◆ **What to do**
Copy every line of the data that contains the string "picture".

* START Provided material *

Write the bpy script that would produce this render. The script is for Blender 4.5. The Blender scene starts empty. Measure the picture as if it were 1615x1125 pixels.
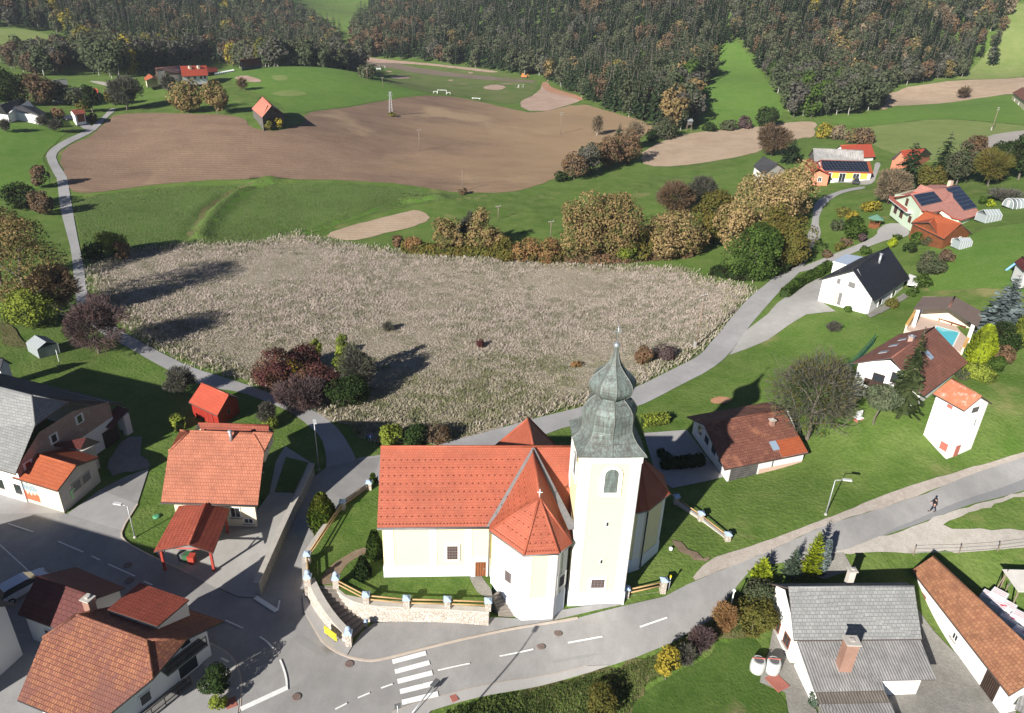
import bpy, math, random
import numpy as np
from mathutils import Vector, Matrix
from mathutils.geometry import delaunay_2d_cdt, tessellate_polygon
rad = math.radians
random.seed(7); rng = np.random.default_rng(7)
S = bpy.context.scene
COL = S.collection
# ------------------------------------------------------------------ camera
F0, TH, PH, CH = 1145.0, rad(26.3), rad(2.2), 48.0
r0 = np.array([1, 0, 0.]); d0 = np.array([0, -math.sin(TH), -math.cos(TH)]); FW = np.array([0, math.cos(TH), -math.sin(TH)])
RT = math.cos(PH)*r0 - math.sin(PH)*d0; DN = math.sin(PH)*r0 + math.cos(PH)*d0
CP = np.array([0, 0, CH])
cam = bpy.data.objects.new('camera', bpy.data.cameras.new('camera')); COL.objects.link(cam)
cam.data.sensor_width = 36; cam.data.lens = 36*F0/1615; cam.data.clip_end = 6000; cam.data.clip_start = .5
cam.matrix_world = Matrix(((RT[0], -DN[0], -FW[0], 0), (RT[1], -DN[1], -FW[1], 0), (RT[2], -DN[2], -FW[2], CH), (0, 0, 0, 1)))
S.camera = cam
def ray(px, py): return FW*F0 + RT*(px-807.5) + DN*(py-562.5)
def at(px, py, z=0.):
    d = ray(px, py); return CP + d*((z-CH)/d[2])
def az(px, D, py=60):
    "ground plan point at plan distance D below picture column px"
    d = ray(px, py); k = D/math.hypot(d[0], d[1]); return np.array([d[0]*k, d[1]*k])
# ------------------------------------------------------------------ light
SAZ = rad(214); SEL = rad(25)
sd = Vector((math.sin(SAZ)*math.cos(SEL), math.cos(SAZ)*math.cos(SEL), math.sin(SEL)))
sun = bpy.data.objects.new('sun', bpy.data.lights.new('sun', 'SUN')); COL.objects.link(sun)
sun.data.energy = 5.0; sun.data.angle = rad(.53); sun.data.color = (1, .955, .88)
sun.rotation_euler = sd.to_track_quat('Z', 'Y').to_euler()
W = bpy.data.worlds.new('World'); S.world = W; W.use_nodes = True
nt = W.node_tree; sk = nt.nodes.new('ShaderNodeTexSky'); sk.sky_type = 'NISHITA'; sk.sun_disc = False
sk.sun_elevation = SEL; sk.sun_rotation = SAZ; sk.air_density = .45; sk.dust_density = .3; sk.ozone_density = 4
nt.links.new(sk.outputs[0], nt.nodes['Background'].inputs[0]); nt.nodes['Background'].inputs[1].default_value = .05
S.view_settings.view_transform = 'Standard'; S.view_settings.look = 'None'; S.view_settings.exposure = 1.0; S.view_settings.gamma = 1
S.cycles.max_bounces = 5; S.cycles.diffuse_bounces = 2; S.cycles.transparent_max_bounces = 6
# ------------------------------------------------------------------ terrain
CTRL = [  # picture column, row, height
 (400,1120,0),(650,1100,0),(900,1010,-.1),(1000,985,0),(1100,930,.6),(1200,880,1.2),(1300,840,1.7),(1470,800,2.4),(1615,745,3.4),
 (430,960,0),(300,890,0),(0,800,0),(100,850,0),(0,900,0),(200,960,0),(100,1100,0),(300,1100,0),(20,740,-.2),
 (530,740,-.3),(470,640,-.8),(350,590,-1),(230,550,-1.2),(125,450,-1),(105,350,0),(85,260,3),(130,210,6),(170,180,8),
 (650,730,-.4),(760,690,-.4),(900,655,-.2),(1010,620,.2),(1100,570,.8),(1180,500,1.6),(1250,430,2.6),(1280,380,3.2),
 (250,470,-1.5),(500,450,-1.5),(800,480,-1.5),(1050,480,-.9),(700,600,-1.2),(600,400,-1.2),(600,640,-1),(930,560,-1),
 (700,870,.4),(340,700,-.1),(420,780,.1),(300,830,.1),
 (1142,753,1),(1271,729,1.6),(1084,690,.7),(1200,770,1.5),(1350,740,2.6),(1480,715,3),(1150,850,.9),(1100,640,.8),(1250,560,2.6),(1350,650,4),
 (1340,630,4.8),(1420,648,6.6),(1462,650,6),(1440,585,6),(1530,590,6.3),(1440,522,7.1),(1516,558,7.1),(1545,520,7.4),(1296,480,5),(1363,494,5),(1430,460,6),(1230,500,3),
 (1500,430,8.7),(1600,460,10.5),(1610,380,12.5),(1560,600,7.2),(1610,640,6.6),(1430,345,8.5),(1547,340,10.5),(1600,330,12.5),(1490,382,9.3),(1420,362,7.8),(1340,350,5.2),
 (1301,285,4.5),(1372,288,5.3),(1400,250,6.5),(1300,302,4.2),(1290,240,4.6),(1320,215,4.5),(1450,200,7.5),(1590,220,11),(1450,160,8),(1600,165,13),
 (1150,230,2.3),(1050,250,1),(1250,210,3.8),(1110,195,3.5),(1220,185,5.5),(1150,130,14),(1150,72,26),(1590,120,17),
 (150,300,1),(400,280,1.5),(700,300,.3),(880,270,0),(1000,200,2.3),(870,180,2.5),(720,155,4.5),(600,160,7.5),(450,200,9),(300,190,9),(190,180,8.5),(300,240,5),(600,230,3.6),(800,220,1.8),
 (470,140,12),(560,112,14),(520,106,16),(420,122,14.5),(396,112,15.2),(340,115,14.2),(310,135,12.5),(250,150,10.5),(620,130,7),
 (700,110,3.5),(640,105,4),(800,130,3),(850,150,3),(580,95,4.5),(40,210,8),(40,270,4),(30,235,6),(60,190,9.5),(20,185,10),(30,300,1.5),(40,540,0),(100,540,-.4),(20,600,0),(200,600,-.7),(250,640,-.5),
 (100,140,10),(150,150,10),(900,380,-.7),(1000,330,-.2),(1180,400,.4),(1100,320,.2),(500,340,-.6),(300,330,-.3),(800,340,-.6),(180,380,-.7),
 (1150,1060,-2.5),(1250,1100,-2.5),(1400,1100,-2.5),(1080,1120,-2.8),(1222,976,-2.3),(1440,960,-2),(1530,900,-.2),(1380,880,.7),(1600,900,.3),(1560,850,1.6),(1610,1000,-1.4),(1536,1060,-2.5),
 (800,1102,-.6),(950,1068,-1.1),(1050,1010,-.6),(850,1122,-1.6),(760,1085,0),(1000,1020,-.1),(1120,948,.35),(1190,902,.9),(1000,1085,-2.3),
]
FAR = [(0,15,-1),(50,15,-3.5),(-60,20,0),(-100,60,0),(110,50,3),(140,110,14),(170,190,20),(-130,120,1),(-160,200,8),(-40,-20,0),(60,-30,-2),
 (-230,330,10),(-150,420,7),(-90,430,6),(-40,520,4),(60,470,4),(-300,440,14),(-330,520,25),(-250,560,16),(-420,700,60),(-350,850,75),(-215,900,30),(-190,700,12),(-60,640,24),(20,620,28),(0,760,50),
 (100,560,34),(150,480,30),(210,540,48),(300,520,48),(330,430,33),(260,400,18),(150,330,7),(60,360,4),(380,330,24),(100,700,60),(250,700,75),(400,650,80),(0,1000,85),(-500,1100,95),(400,1000,100),(-210,1400,60),(0,1700,110),(-700,1500,110),(700,1400,120),(650,400,60),(500,200,45),(-600,300,40),(-500,100,20),(-350,150,10)]
cp = [at(a, b, z) for a, b, z in CTRL]
CX = np.array([p[0] for p in cp]+[f[0] for f in FAR]); CY = np.array([p[1] for p in cp]+[f[1] for f in FAR]); CZ = np.array([c[2] for c in CTRL]+[f[2] for f in FAR], float)
def kern(dx, dy, sc): return np.sqrt(dx*dx + dy*dy + sc*sc)
CS = .06*np.hypot(CX, CY) + 2.0
A_ = kern(CX[:, None]-CX[None], CY[:, None]-CY[None], CS[None]); n_ = len(CX)
M_ = np.zeros((n_+1, n_+1)); M_[:n_, :n_] = A_ + np.diag(-.010*np.hypot(CX, CY)); M_[:n_, n_] = 1; M_[n_, :n_] = 1
WT = np.linalg.solve(M_, np.append(CZ, 0)); W0 = WT[n_]; WT = WT[:n_]
RIDGES = []   # banks and ditches along polylines: (points, height, width)
def T(x, y):
    x = np.asarray(x, float); y = np.asarray(y, float); sh = x.shape; xf = x.ravel(); yf = y.ravel(); out = np.empty(xf.size)
    for k in range(0, xf.size, 20000):
        a = xf[k:k+20000]; b = yf[k:k+20000]
        out[k:k+20000] = kern(a[:, None]-CX, b[:, None]-CY, CS) @ WT + W0
    for pts, h, w in RIDGES:
        best = np.full(xf.size, 1e9)
        for (x0, y0), (x1, y1) in zip(pts[:-1], pts[1:]):
            dx, dy = x1-x0, y1-y0; t = np.clip(((xf-x0)*dx+(yf-y0)*dy)/(dx*dx+dy*dy), 0, 1)
            best = np.minimum(best, np.hypot(xf-x0-t*dx, yf-y0-t*dy))
        out += h*np.exp(-(best/w)**2)
    return out.reshape(sh)
def Tz(x, y): return float(T(np.array([x]), np.array([y]))[0])
_t = np.geomspace(25, 2600, 420)
def g(px, py):
    "the ground point seen at a picture position"
    d = ray(px, py); d = d/np.linalg.norm(d); P = CP + _t[:, None]*d; s = P[:, 2] < T(P[:, 0], P[:, 1])
    if not s.any(): P = CP + d*900; return np.array([P[0], P[1], Tz(P[0], P[1])])
    i = int(np.argmax(s)); a, b = _t[max(i-1, 0)], _t[i]
    for _ in range(14):
        m = (a+b)/2; p = CP + d*m
        if p[2] < Tz(p[0], p[1]): b = m
        else: a = m
    p = CP + d*b; return np.array([p[0], p[1], Tz(p[0], p[1])])
def g2(pts): return [tuple(g(*p)[:2]) for p in pts]
for pl, h, w in [([(312,378),(322,356),(345,330),(375,308),(405,292),(425,286)], 1.5, 2.3), ([(300,372),(308,352),(330,325),(360,303),(395,287)], -1.0, 1.8),
                 ([(470,372),(520,353),(580,332),(640,318),(690,312)], 1.1, 2.3), ([(455,366),(500,350),(560,330),(630,314)], -.7, 1.8)]:
    RIDGES.append(([tuple(g(*p)[:2]) for p in pl], h, w))
# ------------------------------------------------------------------ materials
MATS = {}
def newmat(name):
    m = bpy.data.materials.new(name); m.use_nodes = True; nt = m.node_tree; nt.nodes.clear()
    o = nt.nodes.new('ShaderNodeOutputMaterial'); MATS[name] = m
    return m, nt, o
def N(nt, t, **k):
    n = nt.nodes.new('ShaderNode'+t)
    for a, b in k.items():
        if a.startswith('i_'): n.inputs[int(a[2:]) if a[2:].isdigit() else a[2:]].default_value = b
        else: setattr(n, a, b)
    return n
def rgba(c): return (c[0], c[1], c[2], 1)
def mixc(nt, fac, a, b, bt='MIX'):
    m = nt.nodes.new('ShaderNodeMix'); m.data_type = 'RGBA'; m.blend_type = bt
    for sock, v in ((m.inputs[0], fac), (m.inputs[6], a), (m.inputs[7], b)):
        if hasattr(v, 'is_linked'): nt.links.new(v, sock)
        elif isinstance(v, (int, float)): sock.default_value = v
        else: sock.default_value = rgba(v)
    return m.outputs[2]
def ramp(nt, src, lo, hi):
    n = N(nt, 'MapRange'); n.inputs[1].default_value = lo; n.inputs[2].default_value = hi; nt.links.new(src, n.inputs[0]); return n.outputs[0]
def noise(nt, co, scale, detail=4, rough=.6, stretch=None):
    if stretch:
        mp = N(nt, 'Mapping'); mp.inputs['Scale'].default_value = stretch[:3]
        if len(stretch) > 3: mp.inputs['Rotation'].default_value = (0, 0, stretch[3])
        nt.links.new(co, mp.inputs[0]); co = mp.outputs[0]
    n = N(nt, 'TexNoise'); n.inputs['Scale'].default_value = scale; n.inputs['Detail'].default_value = detail; n.inputs['Roughness'].default_value = rough
    nt.links.new(co, n.inputs['Vector']); return n.outputs['Fac']
def bsdf(nt, o, col, rough=.8, bump=None, metal=0, spec=.3):
    b = N(nt, 'BsdfPrincipled'); b.inputs['Roughness'].default_value = rough; b.inputs['Metallic'].default_value = metal; b.inputs['Specular IOR Level'].default_value = spec
    if hasattr(col, 'is_linked'): nt.links.new(col, b.inputs['Base Color'])
    else: b.inputs['Base Color'].default_value = rgba(col)
    if bump:
        bp = N(nt, 'Bump'); bp.inputs['Strength'].default_value = bump[1]; bp.inputs['Distance'].default_value = bump[2]; nt.links.new(bump[0], bp.inputs['Height']); nt.links.new(bp.outputs[0], b.inputs['Normal'])
    nt.links.new(b.outputs[0], o.inputs[0]); return b
def pos(nt): return N(nt, 'NewGeometry').outputs['Position']
def objc(nt): return N(nt, 'TexCoord').outputs['Object']
def uvc(nt): return N(nt, 'TexCoord').outputs['UV']
def plain(name, c, rough=.7, var=.15, scale=1.5, metal=0, spec=.3, dirt=None):
    m, nt, o = newmat(name); p = pos(nt)
    f = ramp(nt, noise(nt, p, scale), .3, .7); f2 = ramp(nt, noise(nt, p, scale*9, 2), .3, .7)
    a = mixc(nt, f, [x*(1-var) for x in c], [x*(1+var) for x in c]); a = mixc(nt, f2, mixc(nt, .5, a, [x*(1-var) for x in c]), a)
    if dirt: a = mixc(nt, ramp(nt, noise(nt, p, dirt[1], 6, .7), dirt[2], dirt[2]+.12), a, dirt[0])
    bsdf(nt, o, a, rough, metal=metal, spec=spec); return m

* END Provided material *

◆ **Output of the exercise**
Write the bpy script that would produce this render. The script is for Blender 4.5. The Blender scene starts empty. Measure the picture as if it were 1615x1125 pixels.
    "ground plan point at plan distance D below picture column px"
CTRL = [  # picture column, row, height
    "the ground point seen at a picture position"